Alex and I at pride, 2000.
As I write this, gay pride in Toronto has just ended. I hope everyone had a great time and will hold on to these memories for a long time. My first pride was in 2000. I was still in the closet and living with my new boyfriend. We just moved in together after 6 months of dating. The pride parade was going on and I also had a baseball game to go to with my mother, brother and grandmother Sanders (who we lost two years later). I was torn. I wanted to go to the parade and be with Alex but at the same time I wanted to be with my family.
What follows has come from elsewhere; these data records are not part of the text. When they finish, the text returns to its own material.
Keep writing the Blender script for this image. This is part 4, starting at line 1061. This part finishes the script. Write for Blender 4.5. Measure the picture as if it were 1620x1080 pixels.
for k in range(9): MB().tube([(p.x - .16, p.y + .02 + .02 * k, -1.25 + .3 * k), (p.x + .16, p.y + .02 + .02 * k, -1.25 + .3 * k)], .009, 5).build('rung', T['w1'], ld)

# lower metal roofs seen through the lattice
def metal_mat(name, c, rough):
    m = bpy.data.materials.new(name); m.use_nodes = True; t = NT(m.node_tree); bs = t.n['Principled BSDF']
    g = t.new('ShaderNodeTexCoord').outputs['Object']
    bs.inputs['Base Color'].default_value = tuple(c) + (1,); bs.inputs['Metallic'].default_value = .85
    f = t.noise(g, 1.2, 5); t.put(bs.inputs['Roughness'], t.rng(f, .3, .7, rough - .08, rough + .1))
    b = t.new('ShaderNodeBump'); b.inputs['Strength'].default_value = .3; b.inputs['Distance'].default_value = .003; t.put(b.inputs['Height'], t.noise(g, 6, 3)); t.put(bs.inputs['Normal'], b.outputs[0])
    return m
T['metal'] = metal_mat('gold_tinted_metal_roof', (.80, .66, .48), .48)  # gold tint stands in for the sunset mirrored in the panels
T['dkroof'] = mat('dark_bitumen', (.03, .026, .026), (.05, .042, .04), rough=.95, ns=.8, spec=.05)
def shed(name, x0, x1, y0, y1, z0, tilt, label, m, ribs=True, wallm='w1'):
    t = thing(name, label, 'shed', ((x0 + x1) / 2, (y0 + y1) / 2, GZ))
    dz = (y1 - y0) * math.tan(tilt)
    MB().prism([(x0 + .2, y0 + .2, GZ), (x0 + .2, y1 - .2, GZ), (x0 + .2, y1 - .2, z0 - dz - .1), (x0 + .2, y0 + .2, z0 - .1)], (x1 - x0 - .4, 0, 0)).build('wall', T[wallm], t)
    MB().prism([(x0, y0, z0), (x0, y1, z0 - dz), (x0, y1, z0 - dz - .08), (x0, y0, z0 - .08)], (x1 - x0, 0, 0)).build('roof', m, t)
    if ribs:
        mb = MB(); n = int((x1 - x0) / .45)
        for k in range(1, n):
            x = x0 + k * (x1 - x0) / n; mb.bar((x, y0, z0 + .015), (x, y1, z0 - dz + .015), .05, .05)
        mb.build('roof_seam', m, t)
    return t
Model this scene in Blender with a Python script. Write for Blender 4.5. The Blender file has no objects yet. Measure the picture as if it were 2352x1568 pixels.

For those who do not know Toronto, the gay village is centered in the Church and Wellesley street area. Alex and I lived in the center of this area. During pride they close the streets and have lots of activities such as choir groups, beer tents, along with some stages for live music and some theater. There are drag queens, bull dykes, leather daddies, twinks, bears, and all the other colors of the rainbow as far as people around.
It was at pride that I decided to finally tell my family and friends about who I really was. I remember coming home from the baseball game. I remember talking to Alex about how I wanted to tell them, how I wanted to be with him rather than my family on that day. I wanted to experience the fullness of pride rather than a simple baseball game. I was so torn. I broke down and cried because of all this. I remember Alex saying, “your time will come when you feel comfortable telling your family. I will be with you and we will go through this together.” A week later, I told my mother.
I have never forgotten that. I am thankful to have him in my life.